Purdue will probably add another ball-handling guard to next year’s mix, but as is now, its up-side lies in the improvement via experience of this past year’s freshmen — CJ Cox and Gicarri Harris. Both of them laid strong foundations this season for the years to come, Cox actually starting most of the season, doing a good job defensively and impacting Purdue with his shot-making and shot-creation, finishing as a 40-percent shooter from three-point range. Harris showed real flashes as a defender, competitor and rebounder and wound up shooting 42 percent from three-point range in Big Ten play after a dreadful early-winter slump. He’ll enter summer as a starter-caliber player.
Watch out for Jack Benter, who redshirted this past season. The upside there is that of a big-time shooter and offensive skill/IQ player and a “good student” as we’ll call it, the sort of player Purdue’s won a lot of games with over the years. We might be underselling him here. Don’t be surprised if come mid-summer, Benter isn’t viewed as a clear rotation guy.
A few other sub-themes to the bigger backcourt picture.
• Even though they got way better during the season, it was made evident this season that the two freshmen are better suited to be off-the-ball players offensively, secondary ball-handlers, so Purdue might look for more point guard capability for next season. Smith can play 40 minutes every game, but it would be optimal if he didn’t have to.
• Purdue is always going to want to be an effective transition-offense team, even with a larger front line, but the transfer losses of Myles Colvin and Camden Heide did cost Purdue its two best open-court athletes. How much does that matter?
PURDUE DEFENSE
The Boilermakers’ lack of size, rim protection and defensive rebounding presence was its albatross all season, or at least from Jacobsen’s injury on, and an obstacle Purdue had to scheme its way around, making for a season of dizzying variance, from the dominance of January to things slipping considerably thereafter, then all of it coming back together in time for the NCAA Tournament, in which Purdue was excellent on defense.
Those last few games might be viewed as a template for the season to come, even though Purdue’s 2024 weaknesses might now become strengths. That said, the new-ish defensive scheme might now be its M.O. moving forward, even with the size issue presumably fixed. The system is built to protect the paint and knock out bad matchups, and those aims aren’t changing now that Purdue has size.
As always, Purdue’s best defense will be good offense, meaning its experience on offense has to translate to minimal turnovers. Purdue was mostly OK there, but when it wasn’t, it was its undoing.
A few other sub-themes to the bigger defensive picture.
• Purdue averaged 1.6 blocked shots per game this season, fewer than everyone in college basketball except Wagner and Northern Arizona.
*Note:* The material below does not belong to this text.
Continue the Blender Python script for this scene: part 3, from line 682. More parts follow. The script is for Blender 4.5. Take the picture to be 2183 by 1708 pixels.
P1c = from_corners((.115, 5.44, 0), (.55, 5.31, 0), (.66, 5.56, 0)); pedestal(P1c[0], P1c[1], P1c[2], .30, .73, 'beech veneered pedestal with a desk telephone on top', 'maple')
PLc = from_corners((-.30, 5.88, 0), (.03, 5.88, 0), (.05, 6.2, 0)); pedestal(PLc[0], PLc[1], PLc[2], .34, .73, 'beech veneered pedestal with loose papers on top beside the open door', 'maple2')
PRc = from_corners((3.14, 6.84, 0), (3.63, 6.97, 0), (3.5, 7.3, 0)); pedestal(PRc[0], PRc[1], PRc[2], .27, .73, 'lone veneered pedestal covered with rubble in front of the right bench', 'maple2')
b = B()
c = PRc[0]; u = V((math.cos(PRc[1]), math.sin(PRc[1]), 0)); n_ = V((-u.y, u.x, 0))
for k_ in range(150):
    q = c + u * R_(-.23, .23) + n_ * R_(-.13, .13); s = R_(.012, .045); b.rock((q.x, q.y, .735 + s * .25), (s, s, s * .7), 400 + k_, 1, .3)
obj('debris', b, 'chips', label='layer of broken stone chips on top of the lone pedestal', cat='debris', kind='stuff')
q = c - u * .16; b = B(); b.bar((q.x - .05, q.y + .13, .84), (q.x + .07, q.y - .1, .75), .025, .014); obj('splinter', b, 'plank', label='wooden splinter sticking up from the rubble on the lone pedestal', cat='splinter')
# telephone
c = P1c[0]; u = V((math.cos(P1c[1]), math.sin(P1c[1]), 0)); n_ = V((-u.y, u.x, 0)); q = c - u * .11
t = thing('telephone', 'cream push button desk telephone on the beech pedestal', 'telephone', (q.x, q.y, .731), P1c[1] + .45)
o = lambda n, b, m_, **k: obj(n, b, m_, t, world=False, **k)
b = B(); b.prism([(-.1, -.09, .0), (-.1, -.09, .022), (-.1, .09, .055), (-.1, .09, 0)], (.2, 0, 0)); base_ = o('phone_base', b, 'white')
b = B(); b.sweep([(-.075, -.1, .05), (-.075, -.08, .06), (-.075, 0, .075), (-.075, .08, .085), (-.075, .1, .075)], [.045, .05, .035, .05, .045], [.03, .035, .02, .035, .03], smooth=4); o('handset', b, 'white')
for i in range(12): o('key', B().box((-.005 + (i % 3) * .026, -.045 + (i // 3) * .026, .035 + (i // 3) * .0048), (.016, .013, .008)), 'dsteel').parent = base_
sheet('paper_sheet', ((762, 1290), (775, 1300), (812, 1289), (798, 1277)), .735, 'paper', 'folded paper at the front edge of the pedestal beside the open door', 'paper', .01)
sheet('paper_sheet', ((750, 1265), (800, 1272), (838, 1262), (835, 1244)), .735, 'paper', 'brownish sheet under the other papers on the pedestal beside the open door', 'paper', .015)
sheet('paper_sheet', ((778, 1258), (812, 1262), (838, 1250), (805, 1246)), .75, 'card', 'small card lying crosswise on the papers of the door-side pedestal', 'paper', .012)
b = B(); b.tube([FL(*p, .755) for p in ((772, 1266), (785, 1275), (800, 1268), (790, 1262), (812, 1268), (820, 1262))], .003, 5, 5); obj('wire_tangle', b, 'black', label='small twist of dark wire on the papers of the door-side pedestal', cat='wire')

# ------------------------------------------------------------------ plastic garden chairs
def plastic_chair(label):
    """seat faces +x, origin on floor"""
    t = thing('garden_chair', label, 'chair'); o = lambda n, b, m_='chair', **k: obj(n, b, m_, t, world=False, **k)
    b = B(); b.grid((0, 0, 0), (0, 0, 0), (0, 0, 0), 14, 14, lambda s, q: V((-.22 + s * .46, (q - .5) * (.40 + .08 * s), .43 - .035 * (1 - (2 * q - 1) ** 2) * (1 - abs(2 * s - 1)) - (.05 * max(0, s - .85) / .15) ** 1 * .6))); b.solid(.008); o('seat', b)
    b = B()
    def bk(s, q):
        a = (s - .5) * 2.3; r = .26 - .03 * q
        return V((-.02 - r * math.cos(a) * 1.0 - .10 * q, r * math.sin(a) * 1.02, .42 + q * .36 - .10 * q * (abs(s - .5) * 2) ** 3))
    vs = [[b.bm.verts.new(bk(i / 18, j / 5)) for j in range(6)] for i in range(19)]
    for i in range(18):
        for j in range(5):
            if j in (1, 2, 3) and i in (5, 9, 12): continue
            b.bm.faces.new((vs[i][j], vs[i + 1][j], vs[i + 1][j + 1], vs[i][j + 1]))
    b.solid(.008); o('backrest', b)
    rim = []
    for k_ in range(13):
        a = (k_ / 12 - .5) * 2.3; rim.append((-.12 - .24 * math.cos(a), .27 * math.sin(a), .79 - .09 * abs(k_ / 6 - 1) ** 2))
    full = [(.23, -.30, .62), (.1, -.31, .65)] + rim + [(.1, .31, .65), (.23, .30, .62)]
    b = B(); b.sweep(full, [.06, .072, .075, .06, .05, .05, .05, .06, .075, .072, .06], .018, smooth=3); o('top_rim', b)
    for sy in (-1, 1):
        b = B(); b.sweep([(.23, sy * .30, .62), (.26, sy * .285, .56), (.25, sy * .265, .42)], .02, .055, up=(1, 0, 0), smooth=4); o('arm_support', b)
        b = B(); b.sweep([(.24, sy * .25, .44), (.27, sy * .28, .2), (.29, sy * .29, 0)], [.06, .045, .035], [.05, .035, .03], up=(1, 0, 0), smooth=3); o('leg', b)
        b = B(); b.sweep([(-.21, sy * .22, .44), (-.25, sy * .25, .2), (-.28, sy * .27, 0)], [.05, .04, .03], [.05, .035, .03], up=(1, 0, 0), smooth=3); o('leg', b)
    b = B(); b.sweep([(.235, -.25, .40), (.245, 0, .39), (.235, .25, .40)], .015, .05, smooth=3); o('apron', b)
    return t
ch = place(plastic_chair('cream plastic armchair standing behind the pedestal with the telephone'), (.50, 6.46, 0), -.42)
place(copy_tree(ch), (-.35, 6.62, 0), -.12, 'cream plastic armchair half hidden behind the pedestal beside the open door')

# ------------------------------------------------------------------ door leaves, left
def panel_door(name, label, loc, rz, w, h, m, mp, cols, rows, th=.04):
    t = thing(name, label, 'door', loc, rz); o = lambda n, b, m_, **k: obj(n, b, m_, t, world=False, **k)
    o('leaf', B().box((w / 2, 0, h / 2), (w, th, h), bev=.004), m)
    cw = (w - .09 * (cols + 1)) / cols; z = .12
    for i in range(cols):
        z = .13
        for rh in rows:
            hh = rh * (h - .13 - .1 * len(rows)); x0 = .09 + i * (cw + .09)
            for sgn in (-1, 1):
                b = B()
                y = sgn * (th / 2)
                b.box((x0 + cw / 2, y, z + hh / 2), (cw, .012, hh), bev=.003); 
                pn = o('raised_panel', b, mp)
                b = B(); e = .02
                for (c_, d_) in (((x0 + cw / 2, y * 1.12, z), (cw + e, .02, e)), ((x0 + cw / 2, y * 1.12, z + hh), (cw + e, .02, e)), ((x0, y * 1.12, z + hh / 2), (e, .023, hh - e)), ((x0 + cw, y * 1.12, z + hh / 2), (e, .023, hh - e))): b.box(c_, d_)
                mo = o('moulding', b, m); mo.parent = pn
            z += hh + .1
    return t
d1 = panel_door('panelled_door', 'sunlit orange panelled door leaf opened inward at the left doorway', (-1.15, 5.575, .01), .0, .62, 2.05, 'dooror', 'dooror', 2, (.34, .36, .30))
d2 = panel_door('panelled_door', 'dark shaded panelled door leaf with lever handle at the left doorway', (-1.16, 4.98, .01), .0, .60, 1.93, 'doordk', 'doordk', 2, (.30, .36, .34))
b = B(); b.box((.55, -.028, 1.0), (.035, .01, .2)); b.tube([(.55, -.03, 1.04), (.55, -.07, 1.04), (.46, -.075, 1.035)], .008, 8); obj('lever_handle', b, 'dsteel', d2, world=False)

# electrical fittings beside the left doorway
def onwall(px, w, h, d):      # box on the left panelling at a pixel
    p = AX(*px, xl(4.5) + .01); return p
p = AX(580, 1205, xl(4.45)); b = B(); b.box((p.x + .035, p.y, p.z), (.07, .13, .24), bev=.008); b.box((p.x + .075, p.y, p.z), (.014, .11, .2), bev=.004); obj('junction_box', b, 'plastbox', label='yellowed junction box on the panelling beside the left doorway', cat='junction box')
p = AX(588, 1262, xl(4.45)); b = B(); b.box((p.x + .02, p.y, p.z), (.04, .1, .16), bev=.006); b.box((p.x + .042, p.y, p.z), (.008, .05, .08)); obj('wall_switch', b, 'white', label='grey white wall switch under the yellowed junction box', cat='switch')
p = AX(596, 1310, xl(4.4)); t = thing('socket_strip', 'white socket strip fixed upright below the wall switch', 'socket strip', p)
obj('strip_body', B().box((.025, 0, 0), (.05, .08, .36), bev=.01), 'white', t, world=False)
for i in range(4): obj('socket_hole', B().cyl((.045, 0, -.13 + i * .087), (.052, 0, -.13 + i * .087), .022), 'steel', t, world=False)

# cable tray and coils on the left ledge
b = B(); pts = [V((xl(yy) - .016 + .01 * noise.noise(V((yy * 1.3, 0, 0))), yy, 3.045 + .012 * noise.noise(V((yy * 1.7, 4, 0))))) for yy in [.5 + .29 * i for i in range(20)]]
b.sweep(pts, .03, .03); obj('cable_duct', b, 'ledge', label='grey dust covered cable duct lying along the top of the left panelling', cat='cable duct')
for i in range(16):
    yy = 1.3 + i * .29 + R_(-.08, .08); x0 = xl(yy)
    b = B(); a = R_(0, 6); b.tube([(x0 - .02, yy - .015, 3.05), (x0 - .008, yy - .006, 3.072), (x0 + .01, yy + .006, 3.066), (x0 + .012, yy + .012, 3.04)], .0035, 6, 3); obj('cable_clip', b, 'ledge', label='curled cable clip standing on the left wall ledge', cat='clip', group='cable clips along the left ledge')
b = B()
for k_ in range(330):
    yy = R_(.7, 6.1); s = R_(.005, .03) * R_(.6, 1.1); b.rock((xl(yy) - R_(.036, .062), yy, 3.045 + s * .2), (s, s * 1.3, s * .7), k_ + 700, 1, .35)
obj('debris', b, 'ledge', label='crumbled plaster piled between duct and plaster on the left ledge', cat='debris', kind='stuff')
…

Had Jacobsen made it through like a week, he might have wound up with more blocks than Kaufman-Renn’s eventual team-best 11.
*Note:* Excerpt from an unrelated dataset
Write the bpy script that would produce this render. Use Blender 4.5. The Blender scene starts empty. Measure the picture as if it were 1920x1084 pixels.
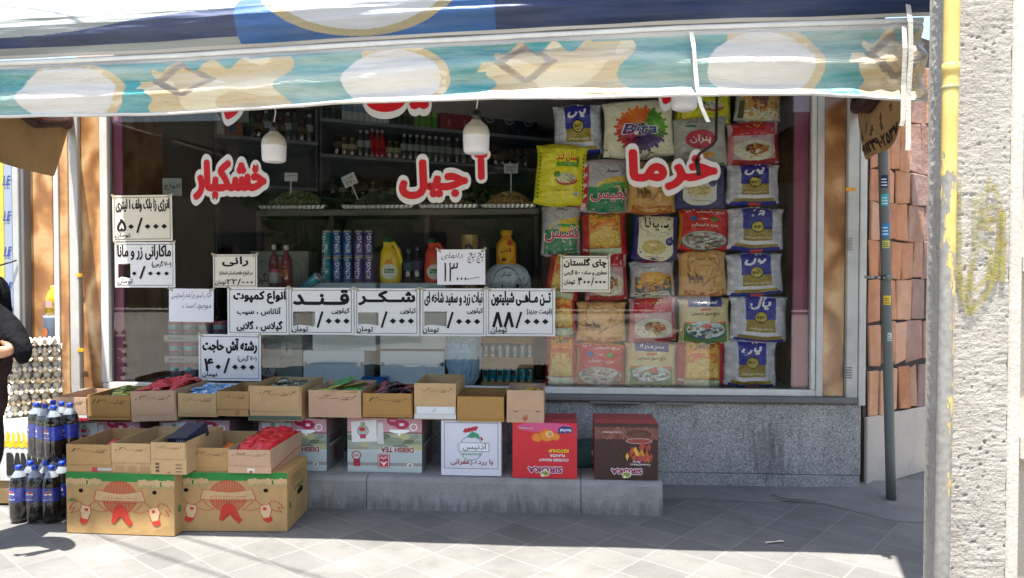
import bpy, math, random, unicodedata
from mathutils import Vector, Matrix, noise as mnoise
random.seed(7)
rad = math.radians
SC = bpy.context.scene
COL = SC.collection
# ------------------------------------------------------------------ camera
YAW, PITCH, HC, DC, F = rad(4.0), rad(1.2), 1.38, 4.87, 26.0 / 36.0 * 1920
CAM = Vector((0, -DC, HC))
RT = Vector((math.cos(YAW), math.sin(YAW), 0))
FW = Vector((-math.sin(YAW) * math.cos(PITCH), math.cos(YAW) * math.cos(PITCH), -math.sin(PITCH)))
UP = RT.cross(FW)
cd = bpy.data.cameras.new('camera'); cam = bpy.data.objects.new('camera', cd); COL.objects.link(cam)
cd.sensor_width = 36; cd.lens = 26; cd.clip_start = .05; cd.clip_end = 500
cam.matrix_world = Matrix((( RT.x, UP.x, -FW.x, CAM.x), (RT.y, UP.y, -FW.y, CAM.y), (RT.z, UP.z, -FW.z, CAM.z), (0, 0, 0, 1)))
SC.camera = cam
# ------------------------------------------------------------------ light
SUN_EL, SUN_AZ = rad(78), rad(16)
TO_SUN = Vector((-math.sin(SUN_AZ) * math.cos(SUN_EL), -math.cos(SUN_AZ) * math.cos(SUN_EL), math.sin(SUN_EL)))
W = bpy.data.worlds.new('World'); SC.world = W; W.use_nodes = True
nt = W.node_tree; bg = nt.nodes['Background']; sky = nt.nodes.new('ShaderNodeTexSky')
sky.sky_type = 'NISHITA'; sky.sun_disc = False; sky.sun_elevation = SUN_EL
sky.sun_rotation = math.atan2(TO_SUN.x, TO_SUN.y); sky.air_density = 1.2; sky.dust_density = 2.5
nt.links.new(sky.outputs[0], bg.inputs[0]); bg.inputs[1].default_value = 0.11
sd = bpy.data.lights.new('sun', 'SUN'); sd.energy = 5.0; sd.angle = rad(.55); sd.color = (1, .95, .87)
so = bpy.data.objects.new('sun', sd); COL.objects.link(so); so.rotation_euler = TO_SUN.to_track_quat('Z', 'Y').to_euler()
so.location = (0, -3, 9)
SC.view_settings.view_transform = 'Standard'; SC.view_settings.look = 'None'
SC.view_settings.exposure = 1.93; SC.view_settings.gamma = 1
try:
    SC.view_settings.use_curve_mapping = False
    SC.cycles.use_denoising = True
    SC.cycles.max_bounces = 10; SC.cycles.transparent_max_bounces = 16
except Exception: pass

def ray(px, py): return RT * ((px - 960) / F) + UP * ((542 - py) / F) + FW
def at(px, py, Y):
    d = ray(px, py); return CAM + d * ((Y + DC) / d.y)
def atz(px, py, Z):
    d = ray(px, py); return CAM + d * ((Z - HC) / d.z)
def lin(c):
    if isinstance(c, str):
        c = [int(c[i:i + 2], 16) / 255 for i in (0, 2, 4)]
    return tuple(x / 12.92 if x <= .04045 else ((x + .055) / 1.055) ** 2.4 for x in c[:3])
def jit(c, a=.06):
    k = 1 + random.uniform(-a, a); return tuple(min(1, x * k) for x in c)
# ------------------------------------------------------------------ materials
MATS = {}
class NT:
    def __init__(s, name):
        s.m = bpy.data.materials.new(name); s.m.use_nodes = True; s.t = s.m.node_tree
        s.b = s.t.nodes['Principled BSDF']; s.out = s.t.nodes['Material Output']
    def n(s, typ, **k):
        o = s.t.nodes.new('ShaderNode' + typ)
        for a, v in k.items():
            if a.startswith('i_'):
                key = a[2:]; key = int(key) if key.isdigit() else key
                o.inputs[key].default_value = v
            else: setattr(o, a, v)
        return o
    def l(s, a, b): s.t.links.new(a, b)
    def coord(s, kind='Object', sc=(1, 1, 1), rot=(0, 0, 0)):
        c = s.n('TexCoord'); m = s.n('Mapping'); m.inputs['Scale'].default_value = sc; m.inputs['Rotation'].default_value = rot
        s.l(c.outputs[kind], m.inputs[0]); return m.outputs[0]
    def noise(s, co, scale, det=4, rough=.55):
        o = s.n('TexNoise'); o.inputs['Scale'].default_value = scale; o.inputs['Detail'].default_value = det
        o.inputs['Roughness'].default_value = rough; s.l(co, o.inputs['Vector']); return o.outputs[0]
    def ramp(s, fac, stops):
        r = s.n('ValToRGB'); e = r.color_ramp.elements
        while len(e) < len(stops): e.new(.5)
        for k, (p, c) in enumerate(stops):
            e[k].position = p; e[k].color = (*(c if not isinstance(c, (int, float)) else (c, c, c)), 1)
        s.l(fac, r.inputs[0]); return r.outputs[0]
    def mix(s, fac, a, b, mode='MIX'):
        o = s.n('Mix', data_type='RGBA', blend_type=mode)
        for sock, v in ((o.inputs[0], fac), (o.inputs[6], a), (o.inputs[7], b)):
            if hasattr(v, 'links') or hasattr(v, 'is_linked'): s.l(v, sock)
            elif isinstance(v, (int, float)): sock.default_value = v
            else: sock.default_value = (*v, 1)
        return o.outputs[2]
    def bump(s, h, strength, dist=.01):
        o = s.n('Bump'); o.inputs['Strength'].default_value = strength; o.inputs['Distance'].default_value = dist
        s.l(h, o.inputs['Height']); s.l(o.outputs[0], s.b.inputs['Normal']); return o
    def base(s, c):
        if hasattr(c, 'is_linked'): s.l(c, s.b.inputs['Base Color'])
        else: s.b.inputs['Base Color'].default_value = (*c, 1)
    def rough(s, v, spec=.5, metal=0):
        if hasattr(v, 'is_linked'): s.l(v, s.b.inputs['Roughness'])
        else: s.b.inputs['Roughness'].default_value = v
        s.b.inputs['Specular IOR Level'].default_value = spec; s.b.inputs['Metallic'].default_value = metal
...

But it’s not just about shot-blocking, but shot-disruption and deterrence of penetration.
Now, again, perhaps a weakness becomes a strength. Cluff wasn’t an elite shot-blocker at South Dakota State, but he was way better than anything Purdue had; Jacobsen may be an elite shot-blocker, perhaps in the short term. And the rebounding part of it is just as important, with two guys now who can be really productive, affording maybe Purdue some defensive margin for error if it doesn’t have to overcompensate for voids on the glass.
The importance of this personnel shift can’t be overstated.
• Losing Myles Colvin took away one of Purdue’s relied-upon on-ball defenders, but Harris and Cox are better built for it, wired for it and now experienced, and perhaps more minutes bring even more out of them in that regard. At its best defensively, Purdue’s ball pressure was a key reason, and if that becomes better and more consistent, then so will the defense as a whole. Purdue did back off its long-standing end-to-end nuisance pressure for the postseason to become more compact in halfcourt defense, which may not be as important with real size on the floor. Regardless, halfcourt ball pressure is more important than full-court pressure.
PURDUE OFFENSE
Most of this has already been outlined in one form or another above, but assuming all the pieces remain in place, Purdue again has all the making of an elite offensive team.
You’ve got the best play-making guard in the country, one of the pre-eminent frontcourt scorers in college basketball and you’ve surrounded them with a 40-percent-capable shooting arsenal and formidable offensive rebounding apparatus.
This won’t be the most athletic team in college basketball, but it could be the most skilled, the smartest and the most complete. It comes down then, to the same old hot button: Turnovers.